At world number 42, Alexander also brings international credibility to the Sunshine Ladies Tour conversation. Her success is not happening in isolation. It speaks to a player operating with global relevance while continuing to support and elevate the South African circuit.
Caitlyn Macnab Earns Rookie Recognition
There was also a significant moment for Caitlyn Macnab, who was confirmed as The R&A Rookie of the Year after recording three top-five finishes on the Sunshine Ladies Tour.
That is not a bad way to introduce yourself. Three top-fives in a rookie campaign suggests a player with both nerve and upside, and Macnab’s reward is a useful one: exemptions into the 2027 Joburg Ladies Open and 2027 Investec South African Women’s Open, provided she is not otherwise exempt at the close of entries.

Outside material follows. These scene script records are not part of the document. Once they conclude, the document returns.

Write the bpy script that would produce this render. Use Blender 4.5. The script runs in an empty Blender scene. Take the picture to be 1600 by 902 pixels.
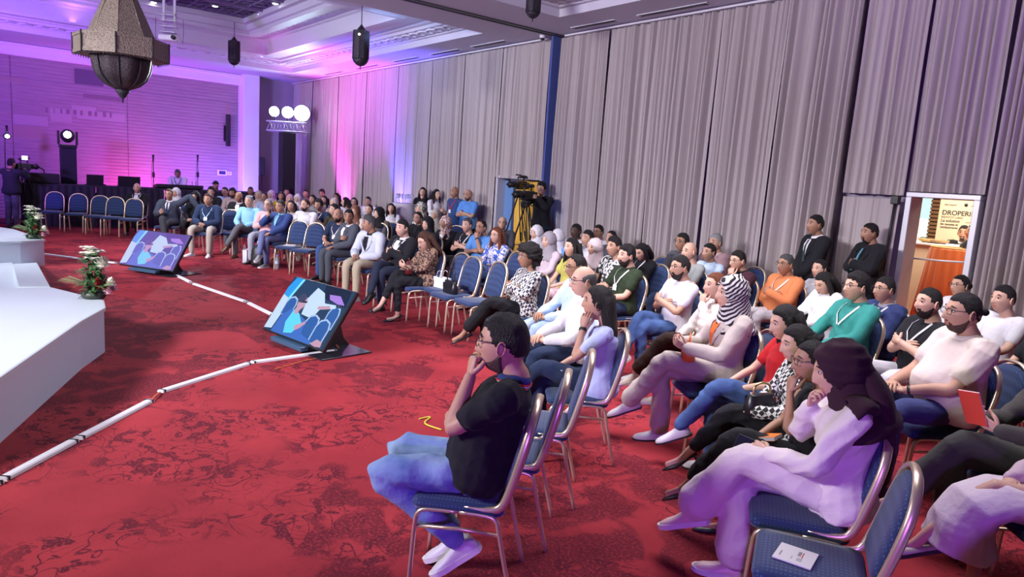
import bpy, math, random
import numpy as np
from mathutils import Vector, Matrix

random.seed(7); RNG = np.random.RandomState(7)
scene = bpy.context.scene
COL = scene.collection

# ------------------------------------------------------------------ camera
FPX = 1098.0
ROLL, PITCH, YAW = [math.radians(a) for a in (3.75, 8.60, -38.9)]
CAMH = 1.93
cf = np.array([math.cos(YAW)*math.cos(PITCH), math.sin(YAW)*math.cos(PITCH), -math.sin(PITCH)])
_r = np.cross(cf, [0, 0, 1]); _r /= np.linalg.norm(_r); _u = np.cross(_r, cf)
cr = math.cos(ROLL)*_r + math.sin(ROLL)*_u
cu = -math.sin(ROLL)*_r + math.cos(ROLL)*_u
cam_d = bpy.data.cameras.new('camera'); cam = bpy.data.objects.new('camera', cam_d); COL.objects.link(cam)
cam_d.sensor_width = 36; cam_d.lens = FPX/1600*36; cam_d.clip_start = 0.05; cam_d.clip_end = 100
M = Matrix.Identity(4)
for i in range(3):
    M[i][0] = cr[i]; M[i][1] = cu[i]; M[i][2] = -cf[i]
M[2][3] = CAMH
cam.matrix_world = M
scene.camera = cam

def ray(x, y): return cf + (x-800)/FPX*cr - (y-451)/FPX*cu
def at(x, y, z=0.0):
    d = ray(x, y); t = (z-CAMH)/d[2]; return np.array([0, 0, CAMH])+t*d
def atY(x, y, Y):
    d = ray(x, y); t = Y/d[1]; return np.array([0, 0, CAMH])+t*d
def atX(x, y, X):
    d = ray(x, y); t = X/d[0]; return np.array([0, 0, CAMH])+t*d
def atD(x, y, dist): return np.array([0, 0, CAMH])+dist*ray(x, y)

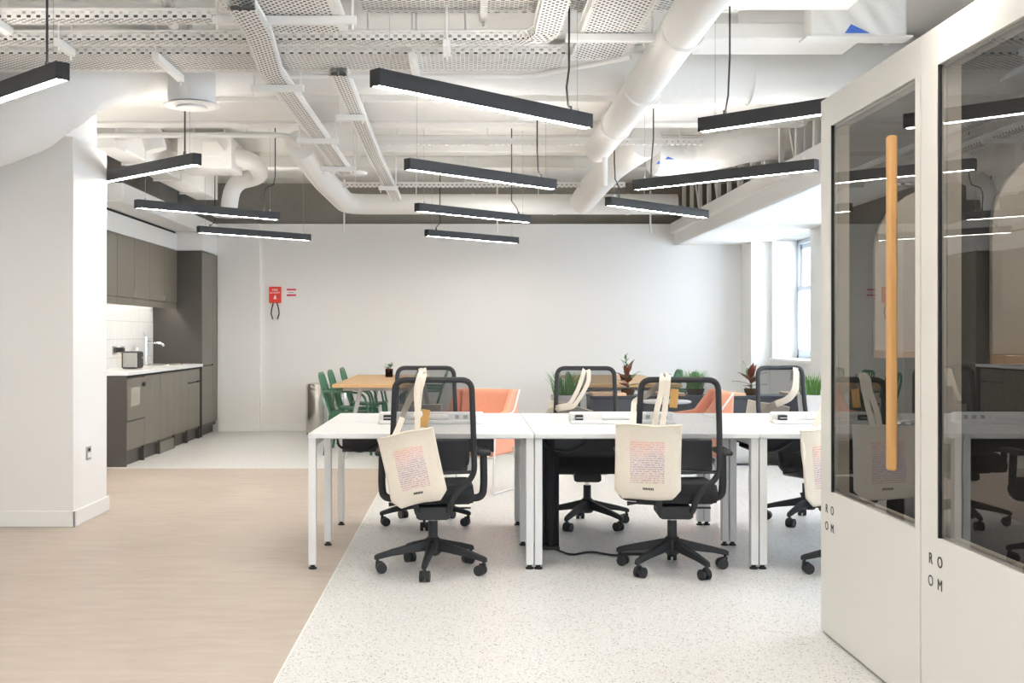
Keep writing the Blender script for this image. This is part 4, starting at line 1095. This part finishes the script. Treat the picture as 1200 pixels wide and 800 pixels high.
GR = [(-1.20, 12.15, -90, 'green plastic chair at left side of the left oak table, nearest'),
      (-1.20, 12.95, -90, 'green plastic chair at left side of the left oak table, middle'),
      (-1.16, 13.85, -90, 'green plastic chair at left side of the left oak table, farthest'),
      (-.52, 12.3, 90, 'green plastic chair at right side of the left oak table, nearest'),
      (-.52, 13.2, 90, 'green plastic chair at right side of the left oak table, farther'),
      (1.42, 12.3, -90, 'green plastic chair at left side of the right oak table'),
      (2.12, 12.2, 90, 'green plastic chair at right side of the right oak table, nearest'),
      (2.12, 13.1, 90, 'green plastic chair at right side of the right oak table, farther')]
for i, (x, y, a, lab) in enumerate(GR):
    if i == 0: t = g0; t.location = (x, y, 0); t.rotation_euler = (0, 0, math.radians(a)); t['label'] = lab
    else: dup(g0, (x, y, 0), math.radians(a), lab)

# ---------------------------------------------------------------- lounge chairs
def make_lounge():
    t = thing('lounge_chair', '', 'armchair', (0, 0, 0), 0, 'peach lounge chairs')
    box('seat', 'pink', (-.27, .27, -.24, .30, .30, .44), t, bevel=.04, seg=4)
    b = MB().prism([(-.32, .40), (-.20, .36), (-.27, .80), (-.34, .81)], 'x', -.26, .26); b.build('backrest', 'pink', t, bevel=.03, seg=3)
    for s in (-1, 1):
        x0, x1 = (s * .27, s * .33)
        MB().prism([(-.33, .30), (.24, .30), (.20, .60), (-.10, .64), (-.24, .81), (-.35, .80)], 'x', min(x0, x1), max(x0, x1)).build('side_panel', 'pink', t, bevel=.02, seg=3)
        MB().sweep(fillet([(s * .34, -.34, .80), (s * .34, -.20, .62), (s * .34, .20, .60), (s * .34, .26, .012), (s * .34, -.34, .012), (s * .34, -.20, .35)], .05), .009, n=8).build('wire_frame', 'desk_leg', t, smooth=60)
    MB().cyl((-.34, .20, .29), (.34, .20, .29), .009, n=8).cyl((-.34, -.2, .29), (.34, -.2, .29), .009, n=8).build('crossbar', 'desk_leg', t)
    return t
l0 = make_lounge(); l0.location = (.06, 9.25, 0); l0.rotation_euler = (0, 0, math.radians(155)); l0.scale = (.82, .9, 1); l0['label'] = 'peach lounge chair with white wire frame behind the left desk'
dup(l0, (1.78, 9.2, 0), math.radians(88), 'peach lounge chair behind the right of the middle desk')
t = thing('side_table', 'small round white side table between the peach lounge chair and planter cabinet', 'side table', (1.78, 10.2, 0))
MB().lathe([(.20, .645), (.22, .65), (.22, .665), (.2, .67)], n=32).build('top', 'desk_top', t)
MB().cyl((0, 0, .012), (0, 0, .65), .018).build('stem', 'desk_leg', t)
MB().lathe([(.16, 0), (.16, .01), (.03, .016)], n=32).build('base', 'desk_leg', t)

# ---------------------------------------------------------------- planter cabinets and plants
def planter(x0, x1, label, boards):
    t = thing('planter_cabinet', label, 'planter cabinet', (x0, 11.0, 0), 0, 'charcoal planter cabinets')
    L = x1 - x0
    box('body', 'navy', (0, L, 0.01, .38, .22, .64), t, bevel=.004)
    box('top_rim', 'navy', (-.005, L + .005, -.005, .385, .64, .665), t, bevel=.003)
    n = max(1, round(L / .75))
    for k in range(n):
        box('door', 'navy', (L * k / n + .012, L * (k + 1) / n - .012, -.006, .012, .235, .63), t, bevel=.003)
    for x in [.02 + (L - .06) * k / n for k in range(n + 1)]:
        for y in (.01, .34): box('leg', 'navy', (x, x + .02, y, y + .02, 0, .22), t)
    box('base_rail', 'navy', (.02, L - .02, .01, .03, .0, .02), t)
    for (a, b) in boards: box('wooden_board', 'wood_x', (a - x0, b - x0, -.01, .38, .665, .69), t, bevel=.003)
planter(1.20, 2.40, 'charcoal planter cabinet with pale oak boards, behind the middle desk', [(1.22, 1.54), (1.85, 2.1)])
planter(2.42, 3.45, 'charcoal planter cabinet with pale oak boards, by the window wall', [(2.43, 2.68), (3.1, 3.25)])
leaf_cache = {}
def leaf_mesh(m):
    if m in leaf_cache: return leaf_cache[m]
    vs = []; fs = []; N = 6
    for i in range(N + 1):
        u = i / N; wv = .5 * math.sin(PI * u ** .8) * .80 + .01; z = -.25 * u * u
        vs += [(-wv * .5, u, z + .03), (0, u, z), (wv * .5, u, z + .03)]
    for i in range(N):
        for k in range(2): a = i * 3 + k; fs.append((a, a + 1, a + 4, a + 3))
    me = bpy.data.meshes.new('leaf'); me.from_pydata(vs, [], fs); me.materials.append(M[m])
    for p in me.polygons: p.use_smooth = True
    leaf_cache[m] = me; return me
def leafy(label, loc, hgt, L, mats, seed, pot='pot', stem_r=.006, nleaf=13, potm='soil'):
    t = thing('potted_plant', label, 'plant', loc, 0); r = random.Random(seed)
    MB().lathe([(.0, 0), (.055, .002), (.07, .06), (.06, .062)], n=18).build('pot', potm, t)
    MB().sweep([(0, 0, .04), (.005, 0, hgt * .5), (0, .005, hgt)], stem_r, n=6).build('stem', 'leaf_green', t)
    for i in range(nleaf):
        o = bpy.data.objects.new('leaf', leaf_mesh(mats[i % len(mats)])); COL.objects.link(o); o.parent = t
        k = i / (nleaf - 1)
        o.location = (0, 0, .06 + (hgt - .06) * k)
        o.rotation_euler = (math.radians(15 + 60 * k + r.uniform(-8, 8)), 0, i * 2.4 + r.uniform(-.3, .3))
        s = L * (1.0 - .25 * k) * r.uniform(.85, 1.1); o.scale = (s, s, s)
    return t
leafy('rubber plant with burgundy leaves on cabinet right of the middle chairs', (2.78, 11.2, .665), .19, .2, ['leaf_red', 'leaf_red', 'leaf_green'], 3)
leafy('rubber plant with burgundy leaves standing between the two middle chair backs', (1.58, 11.2, .665), .22, .19, ['leaf_red', 'leaf_red', 'leaf_green'], 5)
leafy('small plant with round green leaves standing above the burgundy plant', (1.76, 12.6, .75), .26, .08, ['leaf_green'], 9, nleaf=11)
def grass_plant(label, loc, w_, hgt, potdef, seed):
    t = thing('potted_grass', label, 'plant', loc, 0); r = random.Random(seed)
    m, r0, r1, ph = potdef
    MB().lathe([(.0, 0), (r0, .002), (r1, ph), (r1 - .01, ph), (r1 - .012, ph - .02)], n=24).build('pot', m, t)
    g = MB()
    for i in range(170):
        a = r.uniform(0, 2 * PI); q = r.uniform(0, r1 * .8); x, y = q * math.cos(a), q * math.sin(a)
        sp = w_ * r.uniform(.3, 1); hh = hgt * r.uniform(.6, 1); b = r.uniform(0, 2 * PI)
        dx, dy = .003 * math.cos(b), .003 * math.sin(b)
        ex, ey = x + sp * math.cos(a), y + sp * math.sin(a)
        mx, my = x + sp * .35 * math.cos(a), y + sp * .35 * math.sin(a)
        g.add([(x - dx, y - dy, ph - .02), (x + dx, y + dy, ph - .02), (mx + dx, my + dy, ph + hh * .6), (mx - dx, my - dy, ph + hh * .6), (ex, ey, ph + hh)], [(0, 1, 2, 3), (3, 2, 4)])
    g.build('blades', 'grass', t, kind='stuff', smooth=0)
grass_plant('bushy green grass plant on the cabinet behind middle front chair', (2.24, 11.2, .665), .12, .20, ('soil', .07, .09, .06), 11)
grass_plant('tall bushy grass plant seen through the far middle chair mesh', (.98, 11.3, 0), .14, .25, ('pot_grey', .11, .14, .66), 12)
grass_plant('green grass in a tall white tapered pot by the window', (3.20, 10.6, 0), .08, .22, ('pot_white', .08, .14, .70), 13)
t = thing('table_plant', 'small leafy plant in brown glass jar on the left oak table', 'plant', (-.89, 13.5, .75))
MB().lathe([(.0, 0), (.045, .002), (.047, .10), (.043, .10), (.042, .01)], n=20).build('jar', 'pot_glass', t)
MB().lathe([(.0, .008), (.040, .008), (.041, .065), (.0, .067)], n=16).build('soil', 'soil', t)
r = random.Random(4)
for i in range(12):
    o = bpy.data.objects.new('leaf', leaf_mesh('leaf_green')); COL.objects.link(o); o.parent = t
    o.location = (r.uniform(-.015, .015), r.uniform(-.015, .015), .09 + .05 * i / 12); o.rotation_euler = (math.radians(r.uniform(15, 60)), 0, i * 2.4); o.scale = (.07, .07, .07)
for i in range(4): MB().cyl((0, 0, .06), (.02 * math.cos(i * 1.6), .02 * math.sin(i * 1.6), .13), .003, n=5).build('stem', 'leaf_green', t)
t = thing('grey_pot', 'pale grey tapered pot standing behind the far middle chair', 'pot', (1.23, 10.3, 0))
MB().lathe([(.0, 0), (.05, .002), (.062, .56), (.056, .56), (.054, .5), (0, .49)], n=24).build('vessel', 'pot_grey', t)

# steel bins by the back wall
def bin_(x, y, label, r_):
    t = thing('steel_bin', label, 'bin', (x, y, 0), 0, 'stainless steel bins')
    MB().lathe([(r_ * .98, .02), (r_, .03), (r_, .56), (r_ * .99, .565)], n=36).build('drum', 'steel', t)
    MB().lathe([(r_ * 1.01, .565), (r_ * 1.01, .60), (r_ * .93, .635), (r_ * .7, .645)], n=36).build('lid', 'steel', t)
    MB().lathe([(r_ * .95, 0), (r_ * .95, .02)], n=24).build('base_ring', 'cap', t)
    return t
bin_(-1.84, 14.45, 'round stainless steel bin on the left of the pair by back wall', .155)
bin_(-1.60, 14.68, 'round stainless steel bin on the right of pair, behind green chairs', .13)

For a young player, exemptions are more than diary entries. They are oxygen. They remove uncertainty, open doors, and allow a golfer to plan a season with something approaching calmness, which in professional golf is about as common as a silent trolley brake on a downhill path.
Waterfall City Tournament Of Champions Awaits
Alexander and Macnab will now have another major stage to look forward to.
Both players, along with all 2026 Sunshine Ladies Tour champions, have earned exemptions into the Waterfall City Tournament of Champions supported by Attacq and WCMC. There, they will compete alongside men’s Sunshine Tour professionals for a first prize of R1 million at Royal Johannesburg’s famed East Course this June.
That mixed-field setting adds another layer of intrigue. Royal Johannesburg’s East Course is no place for the timid, and the Waterfall City Tournament of Champions offers the sort of competitive theatre that can broaden attention around the women’s game while testing players in a different arena.
For Alexander, it is another opportunity to underline what this season already proved. She is not drifting through leaderboards. She is shaping them.
A Season Won By Staying Power
Casandra Alexander’s second Investec Order of Merit crown was not built on fireworks alone. It was built on presence. On repeated contention. On refusing to let near-misses define the season.
There is a particular kind of excellence in being the player everyone has to catch. It is less glamorous than a final-hole eagle, perhaps, but far more revealing. The chase exposes weakness. The long season exposes temperament. Alexander passed both examinations.
Her runner-up finish in Mauritius may have been the final scorecard in the story, but the real victory was written across the whole campaign.
Back-to-back Order of Merit crowns. A place beside Lee-Anne Pace in Sunshine Ladies Tour history. A R200 000 bonus. And another reminder that Casandra Alexander has become one of the defining names in South African women’s golf.